Above: Dancers from the Complex Performing Arts Center. Below: The start of the dedication of the MLK mural.
By Linda Lemmon
Town Crier Editor
PUTNAM — Laced together with hope and quotes from Martin Luther King Jr. the MLK mural was dedicated June 20.
MLK in the mural, already secure in his home on the outside wall of the Hale YMCA, seemed to gaze down on the committee members, painters, officials and members of the public. More a year in the making the Dot Burnworth, chair of the committee, traced the steps it took. She thought fund-raising would be the toughest but bankHometown, Centreville Bank and the Jewett City Savings Bank stepped up. Then the Putnam Arts Council, the Artist Guild, Putnam Rotary Club, PSA, Weiss, Hale & Zahansky, Sawmill Pottery, the YMCA, Rise Up for Arts, the Newell D. Hale Foundation and the Town of Putnam helped. Then the community stepped up. “The support was overwhelming” she said. The entire $15,000 budget was funded within one month.
Emida Roller, who has done nine other murals in this Connecticut project, said a record 128 surveys of the northeast corner residents about what MLK meant here came in. “Usually I would get 30, maybe 40.” Guided by the surveys, “Teach Peace” is the title of the mural created on 15 aluminum panels and it’s completely local from Prudence Crandall in 1833 through the Putnam Underground to modern times populated with local models and even local flowers.

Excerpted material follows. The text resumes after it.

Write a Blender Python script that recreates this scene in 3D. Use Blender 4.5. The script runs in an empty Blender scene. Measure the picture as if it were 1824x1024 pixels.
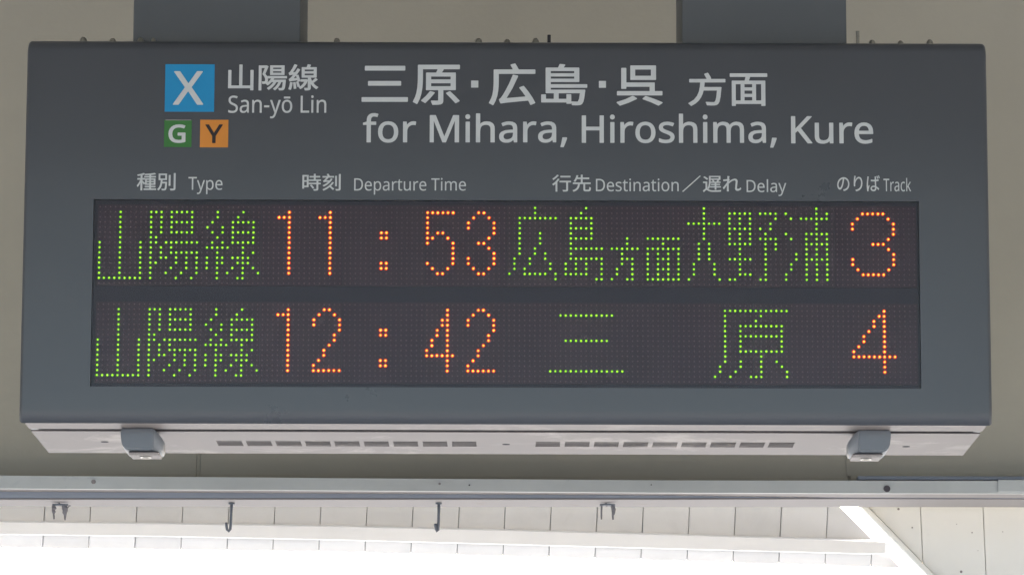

Putnam Mayor Barney Seney said “This couldn’t be done without community support. This is a great day for Putnam.”
Amanda Kelly, executive director the Hale Y, said MLK’s message and the Y’s dovetail. “We welcome all.” Jim Zahansky, board chair of the Hale YMCA, said there is a clear synergy between us and RiseUP. Sierra Ings, a student at Quinebaug Valley Community College read her poem pressing linear over circles. She noted that a circle doesn’t have room to be anything else. Progress does go away “it gets run over.”